**Problem details:**
Reproduce precisely the lines between the start of the data below and the line with "tag(b.build('yellow_note'), lab, 'note')", both included.

(Scripts that build scenes)

--- --- ---

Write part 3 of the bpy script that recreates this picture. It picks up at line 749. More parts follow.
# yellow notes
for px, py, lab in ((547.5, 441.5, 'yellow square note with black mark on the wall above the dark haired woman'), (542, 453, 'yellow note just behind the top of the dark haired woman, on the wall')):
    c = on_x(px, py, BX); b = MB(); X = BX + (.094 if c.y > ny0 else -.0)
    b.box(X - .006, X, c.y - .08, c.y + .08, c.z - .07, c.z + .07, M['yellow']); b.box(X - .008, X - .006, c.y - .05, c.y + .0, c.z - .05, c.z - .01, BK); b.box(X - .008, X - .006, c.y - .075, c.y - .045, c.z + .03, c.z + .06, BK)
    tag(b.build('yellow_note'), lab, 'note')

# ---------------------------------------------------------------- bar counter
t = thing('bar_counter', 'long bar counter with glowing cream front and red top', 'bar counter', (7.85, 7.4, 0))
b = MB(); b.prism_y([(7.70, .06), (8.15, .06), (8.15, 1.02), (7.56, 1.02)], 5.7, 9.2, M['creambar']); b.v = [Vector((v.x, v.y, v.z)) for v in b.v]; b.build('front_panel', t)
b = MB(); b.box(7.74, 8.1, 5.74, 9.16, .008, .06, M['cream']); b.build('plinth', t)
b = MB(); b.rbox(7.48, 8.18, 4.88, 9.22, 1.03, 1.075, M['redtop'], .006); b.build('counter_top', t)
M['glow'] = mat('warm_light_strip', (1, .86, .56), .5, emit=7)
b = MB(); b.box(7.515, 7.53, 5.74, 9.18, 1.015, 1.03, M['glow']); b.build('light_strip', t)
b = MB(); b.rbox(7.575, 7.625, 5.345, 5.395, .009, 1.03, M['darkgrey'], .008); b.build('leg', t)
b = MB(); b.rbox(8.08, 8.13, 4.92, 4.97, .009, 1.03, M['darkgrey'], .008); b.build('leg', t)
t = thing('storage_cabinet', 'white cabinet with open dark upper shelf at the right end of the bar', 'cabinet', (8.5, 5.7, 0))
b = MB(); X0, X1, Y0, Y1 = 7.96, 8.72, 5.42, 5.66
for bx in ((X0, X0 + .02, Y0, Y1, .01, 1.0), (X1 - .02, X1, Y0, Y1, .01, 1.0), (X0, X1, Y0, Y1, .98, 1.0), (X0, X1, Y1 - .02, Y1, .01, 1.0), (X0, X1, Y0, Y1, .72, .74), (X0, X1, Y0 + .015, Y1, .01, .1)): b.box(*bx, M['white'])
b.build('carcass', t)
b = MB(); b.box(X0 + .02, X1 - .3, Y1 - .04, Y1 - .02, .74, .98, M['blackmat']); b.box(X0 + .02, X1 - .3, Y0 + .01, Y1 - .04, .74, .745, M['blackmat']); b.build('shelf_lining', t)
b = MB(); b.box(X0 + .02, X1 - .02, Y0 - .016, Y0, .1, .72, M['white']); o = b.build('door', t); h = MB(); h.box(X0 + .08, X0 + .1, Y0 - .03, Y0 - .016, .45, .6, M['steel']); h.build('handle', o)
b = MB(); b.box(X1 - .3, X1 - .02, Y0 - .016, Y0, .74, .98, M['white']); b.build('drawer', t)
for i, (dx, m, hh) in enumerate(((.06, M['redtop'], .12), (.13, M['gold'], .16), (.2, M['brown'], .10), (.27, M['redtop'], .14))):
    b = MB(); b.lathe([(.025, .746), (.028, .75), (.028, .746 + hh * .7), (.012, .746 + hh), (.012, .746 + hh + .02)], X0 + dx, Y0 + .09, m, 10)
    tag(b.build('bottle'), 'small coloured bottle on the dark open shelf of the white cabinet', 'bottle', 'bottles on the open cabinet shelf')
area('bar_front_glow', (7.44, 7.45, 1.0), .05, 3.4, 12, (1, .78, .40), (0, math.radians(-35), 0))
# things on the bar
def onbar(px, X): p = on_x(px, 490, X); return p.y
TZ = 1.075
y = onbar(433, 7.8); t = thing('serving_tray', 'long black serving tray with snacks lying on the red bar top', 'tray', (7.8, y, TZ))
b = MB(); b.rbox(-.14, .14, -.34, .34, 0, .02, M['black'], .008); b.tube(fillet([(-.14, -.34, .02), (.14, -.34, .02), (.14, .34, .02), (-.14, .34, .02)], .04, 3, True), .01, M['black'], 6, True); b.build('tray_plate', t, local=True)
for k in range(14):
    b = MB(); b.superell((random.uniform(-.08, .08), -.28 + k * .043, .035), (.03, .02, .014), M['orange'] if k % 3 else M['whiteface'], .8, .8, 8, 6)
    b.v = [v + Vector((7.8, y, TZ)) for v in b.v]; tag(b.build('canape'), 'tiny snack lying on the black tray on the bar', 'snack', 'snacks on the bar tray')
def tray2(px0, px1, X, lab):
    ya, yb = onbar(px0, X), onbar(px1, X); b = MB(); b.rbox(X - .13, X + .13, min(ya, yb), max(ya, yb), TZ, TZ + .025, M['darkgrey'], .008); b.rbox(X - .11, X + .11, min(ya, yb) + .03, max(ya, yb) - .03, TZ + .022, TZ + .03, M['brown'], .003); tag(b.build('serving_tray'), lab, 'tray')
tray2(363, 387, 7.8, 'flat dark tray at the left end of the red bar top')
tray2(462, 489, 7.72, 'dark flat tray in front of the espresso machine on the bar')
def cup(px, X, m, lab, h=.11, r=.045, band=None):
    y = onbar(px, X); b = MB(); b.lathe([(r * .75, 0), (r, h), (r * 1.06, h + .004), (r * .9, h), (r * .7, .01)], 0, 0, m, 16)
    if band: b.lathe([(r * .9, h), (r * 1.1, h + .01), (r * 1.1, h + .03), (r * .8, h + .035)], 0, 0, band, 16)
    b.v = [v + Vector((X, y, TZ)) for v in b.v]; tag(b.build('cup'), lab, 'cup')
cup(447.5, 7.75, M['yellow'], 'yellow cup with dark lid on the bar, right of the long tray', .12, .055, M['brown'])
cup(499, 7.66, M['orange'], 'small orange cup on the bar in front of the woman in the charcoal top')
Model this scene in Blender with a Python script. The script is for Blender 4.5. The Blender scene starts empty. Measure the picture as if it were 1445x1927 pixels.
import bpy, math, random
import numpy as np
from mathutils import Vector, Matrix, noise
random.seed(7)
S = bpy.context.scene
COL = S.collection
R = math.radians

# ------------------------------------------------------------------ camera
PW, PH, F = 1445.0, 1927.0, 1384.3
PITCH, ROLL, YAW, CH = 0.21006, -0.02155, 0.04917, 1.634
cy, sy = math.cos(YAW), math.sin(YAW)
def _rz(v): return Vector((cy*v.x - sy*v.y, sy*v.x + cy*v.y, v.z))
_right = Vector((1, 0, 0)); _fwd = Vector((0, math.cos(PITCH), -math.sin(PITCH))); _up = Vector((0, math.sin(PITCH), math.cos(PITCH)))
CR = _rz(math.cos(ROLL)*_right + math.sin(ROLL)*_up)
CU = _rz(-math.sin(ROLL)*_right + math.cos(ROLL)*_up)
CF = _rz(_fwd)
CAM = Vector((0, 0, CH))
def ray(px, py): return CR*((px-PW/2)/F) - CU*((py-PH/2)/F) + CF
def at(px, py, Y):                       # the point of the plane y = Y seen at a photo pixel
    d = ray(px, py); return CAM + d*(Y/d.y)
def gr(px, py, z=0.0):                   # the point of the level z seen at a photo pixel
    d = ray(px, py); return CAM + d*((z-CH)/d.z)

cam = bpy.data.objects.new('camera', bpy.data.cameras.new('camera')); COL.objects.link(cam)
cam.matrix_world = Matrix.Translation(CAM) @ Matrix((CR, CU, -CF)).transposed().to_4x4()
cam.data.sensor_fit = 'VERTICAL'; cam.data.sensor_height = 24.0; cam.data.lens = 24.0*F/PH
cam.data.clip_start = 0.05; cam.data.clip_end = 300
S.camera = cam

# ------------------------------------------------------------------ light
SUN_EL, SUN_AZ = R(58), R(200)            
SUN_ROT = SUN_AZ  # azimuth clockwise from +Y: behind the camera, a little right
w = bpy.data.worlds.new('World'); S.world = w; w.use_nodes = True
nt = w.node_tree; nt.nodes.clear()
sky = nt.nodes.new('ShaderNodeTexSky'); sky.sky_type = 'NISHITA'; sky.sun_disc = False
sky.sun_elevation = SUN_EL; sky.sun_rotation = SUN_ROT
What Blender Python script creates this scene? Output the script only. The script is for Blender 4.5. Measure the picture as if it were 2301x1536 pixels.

--- --- ---

**Correct response:**
Write part 3 of the bpy script that recreates this picture. It picks up at line 749. More parts follow.
# yellow notes
for px, py, lab in ((547.5, 441.5, 'yellow square note with black mark on the wall above the dark haired woman'), (542, 453, 'yellow note just behind the top of the dark haired woman, on the wall')):
    c = on_x(px, py, BX); b = MB(); X = BX + (.094 if c.y > ny0 else -.0)
    b.box(X - .006, X, c.y - .08, c.y + .08, c.z - .07, c.z + .07, M['yellow']); b.box(X - .008, X - .006, c.y - .05, c.y + .0, c.z - .05, c.z - .01, BK); b.box(X - .008, X - .006, c.y - .075, c.y - .045, c.z + .03, c.z + .06, BK)
    tag(b.build('yellow_note'), lab, 'note')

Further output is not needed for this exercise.